-- Begin Information shown --

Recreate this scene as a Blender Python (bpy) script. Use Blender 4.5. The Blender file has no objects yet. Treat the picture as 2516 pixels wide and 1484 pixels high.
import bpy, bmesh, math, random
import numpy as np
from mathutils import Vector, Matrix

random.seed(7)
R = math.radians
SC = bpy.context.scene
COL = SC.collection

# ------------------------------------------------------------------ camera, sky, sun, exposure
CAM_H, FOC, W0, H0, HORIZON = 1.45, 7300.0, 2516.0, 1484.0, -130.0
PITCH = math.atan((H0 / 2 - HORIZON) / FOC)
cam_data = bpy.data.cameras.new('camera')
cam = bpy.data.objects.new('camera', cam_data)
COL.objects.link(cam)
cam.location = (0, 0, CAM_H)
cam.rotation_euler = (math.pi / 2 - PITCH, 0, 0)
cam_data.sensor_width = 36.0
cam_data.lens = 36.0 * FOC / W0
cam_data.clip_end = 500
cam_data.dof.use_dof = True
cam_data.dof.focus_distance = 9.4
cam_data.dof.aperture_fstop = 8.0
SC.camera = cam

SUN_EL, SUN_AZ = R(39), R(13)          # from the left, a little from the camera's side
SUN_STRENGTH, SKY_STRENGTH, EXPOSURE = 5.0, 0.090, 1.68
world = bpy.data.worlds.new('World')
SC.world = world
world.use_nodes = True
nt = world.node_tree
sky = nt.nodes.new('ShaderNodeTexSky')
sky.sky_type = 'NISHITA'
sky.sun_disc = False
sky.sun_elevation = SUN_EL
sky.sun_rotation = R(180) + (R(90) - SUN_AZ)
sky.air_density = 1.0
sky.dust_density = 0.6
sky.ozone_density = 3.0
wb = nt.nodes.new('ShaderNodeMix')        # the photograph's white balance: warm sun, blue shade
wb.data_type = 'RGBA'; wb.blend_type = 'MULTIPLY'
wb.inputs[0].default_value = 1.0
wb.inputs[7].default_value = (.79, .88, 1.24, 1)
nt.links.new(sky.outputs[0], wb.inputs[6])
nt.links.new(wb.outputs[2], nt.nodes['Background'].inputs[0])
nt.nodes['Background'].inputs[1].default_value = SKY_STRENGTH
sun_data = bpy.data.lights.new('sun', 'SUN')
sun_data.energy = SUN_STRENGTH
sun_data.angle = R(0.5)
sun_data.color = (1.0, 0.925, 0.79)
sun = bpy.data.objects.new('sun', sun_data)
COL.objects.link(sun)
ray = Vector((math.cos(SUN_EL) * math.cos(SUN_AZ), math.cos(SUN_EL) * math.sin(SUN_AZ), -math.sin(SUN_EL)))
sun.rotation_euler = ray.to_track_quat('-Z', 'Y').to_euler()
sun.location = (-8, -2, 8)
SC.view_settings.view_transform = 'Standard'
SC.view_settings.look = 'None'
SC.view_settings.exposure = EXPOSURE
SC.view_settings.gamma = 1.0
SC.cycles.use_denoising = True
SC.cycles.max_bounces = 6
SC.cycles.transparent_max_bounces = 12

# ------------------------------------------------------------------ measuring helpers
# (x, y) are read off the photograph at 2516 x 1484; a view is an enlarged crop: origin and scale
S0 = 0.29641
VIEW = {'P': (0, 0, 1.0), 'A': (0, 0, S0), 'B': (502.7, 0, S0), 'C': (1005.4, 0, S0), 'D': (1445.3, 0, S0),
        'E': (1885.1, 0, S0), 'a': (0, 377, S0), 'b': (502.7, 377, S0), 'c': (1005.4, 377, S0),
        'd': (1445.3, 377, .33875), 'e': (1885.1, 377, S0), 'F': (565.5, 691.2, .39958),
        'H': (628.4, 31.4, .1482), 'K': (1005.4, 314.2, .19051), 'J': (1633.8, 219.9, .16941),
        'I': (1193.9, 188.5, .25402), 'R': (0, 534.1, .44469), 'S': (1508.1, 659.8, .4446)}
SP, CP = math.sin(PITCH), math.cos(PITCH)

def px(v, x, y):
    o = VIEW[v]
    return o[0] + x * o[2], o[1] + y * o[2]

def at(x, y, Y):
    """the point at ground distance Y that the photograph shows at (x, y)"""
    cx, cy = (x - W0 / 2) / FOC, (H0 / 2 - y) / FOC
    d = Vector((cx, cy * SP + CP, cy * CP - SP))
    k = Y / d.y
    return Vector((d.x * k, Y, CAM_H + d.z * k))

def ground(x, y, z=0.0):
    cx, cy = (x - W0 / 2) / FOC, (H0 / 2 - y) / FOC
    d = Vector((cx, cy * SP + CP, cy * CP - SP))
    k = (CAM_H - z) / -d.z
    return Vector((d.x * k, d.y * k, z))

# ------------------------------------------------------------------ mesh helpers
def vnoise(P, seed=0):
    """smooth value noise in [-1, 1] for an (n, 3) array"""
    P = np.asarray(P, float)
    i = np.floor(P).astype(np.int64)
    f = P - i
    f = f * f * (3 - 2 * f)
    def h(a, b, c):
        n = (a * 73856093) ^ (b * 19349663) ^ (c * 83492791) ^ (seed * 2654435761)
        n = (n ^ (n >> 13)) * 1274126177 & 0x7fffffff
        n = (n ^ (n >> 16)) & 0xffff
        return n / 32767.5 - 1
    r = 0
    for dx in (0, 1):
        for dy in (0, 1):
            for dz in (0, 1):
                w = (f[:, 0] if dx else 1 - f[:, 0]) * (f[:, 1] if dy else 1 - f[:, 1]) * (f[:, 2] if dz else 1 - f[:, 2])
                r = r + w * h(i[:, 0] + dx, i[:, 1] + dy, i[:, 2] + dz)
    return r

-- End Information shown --

_Exercise aim_: Return exactly, please, the lines of the material from the first one down to and including the line where "COL = SC.collection" appears.

_Task output_:
Recreate this scene as a Blender Python (bpy) script. Use Blender 4.5. The Blender file has no objects yet. Treat the picture as 2516 pixels wide and 1484 pixels high.
import bpy, bmesh, math, random
import numpy as np
from mathutils import Vector, Matrix

random.seed(7)
R = math.radians
SC = bpy.context.scene
COL = SC.collection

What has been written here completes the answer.